Playing the stock market

At the same time, the South Korean stock market is booming. The increased demand to buy stocks has led to an increase in other loans such as credit. The ratio for Korean shareholders conducting credit financing, i.e. borrowing from securities companies to secure stock holdings, had reached 21.4 trillion won ($17.7 billion), further increasing the indebtedness of households.

A 30-year-old Seoul office worker who bought stocks through various forms of borrowing was interviewed by Reuters this year, and said he was "very foolish not to take advantage of the rebound."

In addition to his 100 million won ($84,000) overdraft account, he also took out a 100 million won loan against his house in Seoul, and a 50 million won stock pledge.
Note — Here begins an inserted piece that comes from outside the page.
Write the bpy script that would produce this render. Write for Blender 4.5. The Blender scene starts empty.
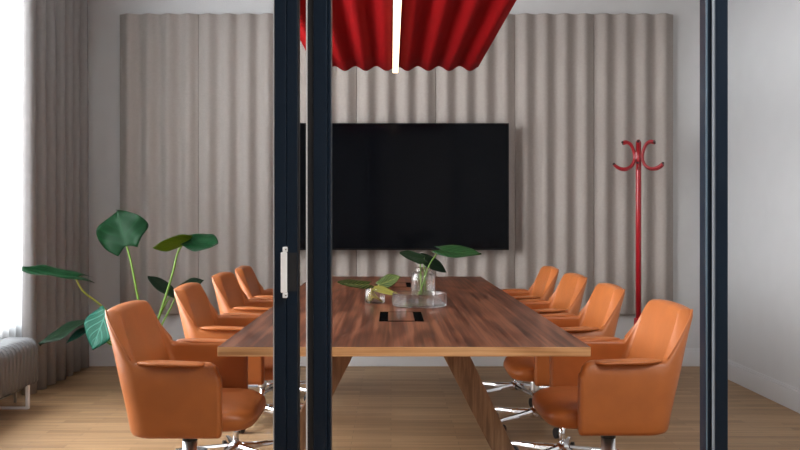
import bpy, bmesh, math, random
from mathutils import Vector, Matrix
random.seed(7)
PI = math.pi
scene = bpy.context.scene
COL = scene.collection
H = 1.15            # eye height
TX = 0.042          # centre line of the table

# ------------------------------------------------------------------ materials
def new_mat(name):
    m = bpy.data.materials.new(name); m.use_nodes = True
    nt = m.node_tree
    b = nt.nodes['Principled BSDF']
    return m, nt, b

def principled(name, col, rough=0.5, metal=0.0, bump=0.0, bscale=200.0, var=0.0, vscale=8.0, spec=0.5, sheen=0.0, coat=0.0):
    m, nt, b = new_mat(name)
    b.inputs['Base Color'].default_value = (*col, 1)
    b.inputs['Roughness'].default_value = rough
    b.inputs['Metallic'].default_value = metal
    b.inputs['Specular IOR Level'].default_value = spec
    if sheen: b.inputs['Sheen Weight'].default_value = sheen
    if coat:
        b.inputs['Coat Weight'].default_value = coat
    tc = nt.nodes.new('ShaderNodeTexCoord')
    if var:
        n = nt.nodes.new('ShaderNodeTexNoise'); n.inputs['Scale'].default_value = vscale
        n.inputs['Detail'].default_value = 4
        nt.links.new(tc.outputs['Object'], n.inputs['Vector'])
        r = nt.nodes.new('ShaderNodeValToRGB')
        r.color_ramp.elements[0].position = 0.3; r.color_ramp.elements[1].position = 0.7
        r.color_ramp.elements[0].color = (*[c * (1 - var) for c in col], 1)
        r.color_ramp.elements[1].color = (*[min(1, c * (1 + var)) for c in col], 1)
        nt.links.new(n.outputs['Fac'], r.inputs['Fac'])
        nt.links.new(r.outputs['Color'], b.inputs['Base Color'])
    if bump:
        n = nt.nodes.new('ShaderNodeTexNoise'); n.inputs['Scale'].default_value = bscale
        n.inputs['Detail'].default_value = 3
        nt.links.new(tc.outputs['Object'], n.inputs['Vector'])
        bp = nt.nodes.new('ShaderNodeBump'); bp.inputs['Strength'].default_value = bump
        bp.inputs['Distance'].default_value = 0.002
        nt.links.new(n.outputs['Fac'], bp.inputs['Height'])
        nt.links.new(bp.outputs['Normal'], b.inputs['Normal'])
    return m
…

All of these demands on the stock market have further exacerbated the problem of household debt.

42.1% of all home purchases in January 2021 were by young Koreans in their 20s and 30s

Simon Shin/SOPA Images/ZUMA

Game of survival

In response to the accumulating financial risks, the Bank of Korea has restricted the release of loans and has announced its first interest rate hike in three years at the end of August.

But experts believe that even if banks cut loans or raise interest rates, those who need money will look for other ways to borrow, often turning to more costly institutions and mechanisms.

This all risks leading to what one can call a "debt trap," one loan piling on top of another. That brings us back to the plot of Squid Game, "Either you live or I do." South Korean society has turned into a game of survival.